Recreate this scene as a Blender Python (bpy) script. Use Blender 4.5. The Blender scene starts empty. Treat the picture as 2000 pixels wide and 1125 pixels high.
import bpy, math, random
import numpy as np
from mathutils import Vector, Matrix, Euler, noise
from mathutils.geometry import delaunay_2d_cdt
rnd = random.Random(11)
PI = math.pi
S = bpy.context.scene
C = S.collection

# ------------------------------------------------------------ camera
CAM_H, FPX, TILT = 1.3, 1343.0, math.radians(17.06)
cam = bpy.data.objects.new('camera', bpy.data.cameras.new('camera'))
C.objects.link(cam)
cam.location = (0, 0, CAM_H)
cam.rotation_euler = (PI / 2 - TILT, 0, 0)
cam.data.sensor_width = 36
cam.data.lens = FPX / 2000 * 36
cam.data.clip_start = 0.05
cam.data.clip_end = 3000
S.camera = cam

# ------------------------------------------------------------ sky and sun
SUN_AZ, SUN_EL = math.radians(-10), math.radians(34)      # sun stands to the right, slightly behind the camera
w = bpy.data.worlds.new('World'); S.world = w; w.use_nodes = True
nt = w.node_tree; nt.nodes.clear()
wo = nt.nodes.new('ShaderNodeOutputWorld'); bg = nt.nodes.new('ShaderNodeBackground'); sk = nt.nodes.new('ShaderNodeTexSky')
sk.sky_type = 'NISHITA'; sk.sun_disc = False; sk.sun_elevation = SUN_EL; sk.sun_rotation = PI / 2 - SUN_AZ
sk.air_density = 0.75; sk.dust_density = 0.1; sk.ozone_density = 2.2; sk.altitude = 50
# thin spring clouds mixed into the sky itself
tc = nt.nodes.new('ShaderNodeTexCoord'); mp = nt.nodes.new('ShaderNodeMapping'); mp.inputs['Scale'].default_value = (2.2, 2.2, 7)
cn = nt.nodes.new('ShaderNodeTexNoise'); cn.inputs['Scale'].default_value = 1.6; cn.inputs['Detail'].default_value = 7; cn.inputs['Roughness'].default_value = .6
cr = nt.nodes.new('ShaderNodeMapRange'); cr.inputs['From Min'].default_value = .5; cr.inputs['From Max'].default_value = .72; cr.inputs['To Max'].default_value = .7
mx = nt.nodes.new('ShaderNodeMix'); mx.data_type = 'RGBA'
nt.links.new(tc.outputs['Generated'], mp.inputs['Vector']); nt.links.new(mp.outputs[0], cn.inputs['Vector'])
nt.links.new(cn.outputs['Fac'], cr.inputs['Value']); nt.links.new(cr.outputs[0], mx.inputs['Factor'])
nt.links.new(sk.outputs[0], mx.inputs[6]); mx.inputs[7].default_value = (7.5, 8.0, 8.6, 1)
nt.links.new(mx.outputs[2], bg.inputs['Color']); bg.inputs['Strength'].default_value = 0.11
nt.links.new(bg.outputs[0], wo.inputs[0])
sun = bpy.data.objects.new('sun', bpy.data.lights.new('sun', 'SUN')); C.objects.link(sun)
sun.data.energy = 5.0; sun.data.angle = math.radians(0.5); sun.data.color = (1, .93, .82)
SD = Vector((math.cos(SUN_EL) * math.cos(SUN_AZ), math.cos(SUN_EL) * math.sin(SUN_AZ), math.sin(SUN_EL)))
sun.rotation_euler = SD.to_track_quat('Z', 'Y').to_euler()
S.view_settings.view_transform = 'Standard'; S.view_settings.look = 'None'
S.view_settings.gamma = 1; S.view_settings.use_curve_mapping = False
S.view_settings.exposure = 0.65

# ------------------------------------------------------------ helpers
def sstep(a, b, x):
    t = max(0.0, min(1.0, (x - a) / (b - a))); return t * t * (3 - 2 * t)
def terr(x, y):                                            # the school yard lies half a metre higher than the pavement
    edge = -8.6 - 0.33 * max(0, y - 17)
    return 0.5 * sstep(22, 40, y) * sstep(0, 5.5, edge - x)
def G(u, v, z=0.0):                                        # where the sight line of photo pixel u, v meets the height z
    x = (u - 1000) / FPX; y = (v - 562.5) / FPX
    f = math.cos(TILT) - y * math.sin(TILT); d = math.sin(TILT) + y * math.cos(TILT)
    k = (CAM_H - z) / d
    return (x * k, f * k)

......

Exactly as they appear, please write out the lines from the opening of the listing above down to the line containing "S.camera = cam", with both end lines included.

*CORRECT RESULT*.
Recreate this scene as a Blender Python (bpy) script. Use Blender 4.5. The Blender scene starts empty. Treat the picture as 2000 pixels wide and 1125 pixels high.
import bpy, math, random
import numpy as np
from mathutils import Vector, Matrix, Euler, noise
from mathutils.geometry import delaunay_2d_cdt
rnd = random.Random(11)
PI = math.pi
S = bpy.context.scene
C = S.collection

# ------------------------------------------------------------ camera
CAM_H, FPX, TILT = 1.3, 1343.0, math.radians(17.06)
cam = bpy.data.objects.new('camera', bpy.data.cameras.new('camera'))
C.objects.link(cam)
cam.location = (0, 0, CAM_H)
cam.rotation_euler = (PI / 2 - TILT, 0, 0)
cam.data.sensor_width = 36
cam.data.lens = FPX / 2000 * 36
cam.data.clip_start = 0.05
cam.data.clip_end = 3000
S.camera = cam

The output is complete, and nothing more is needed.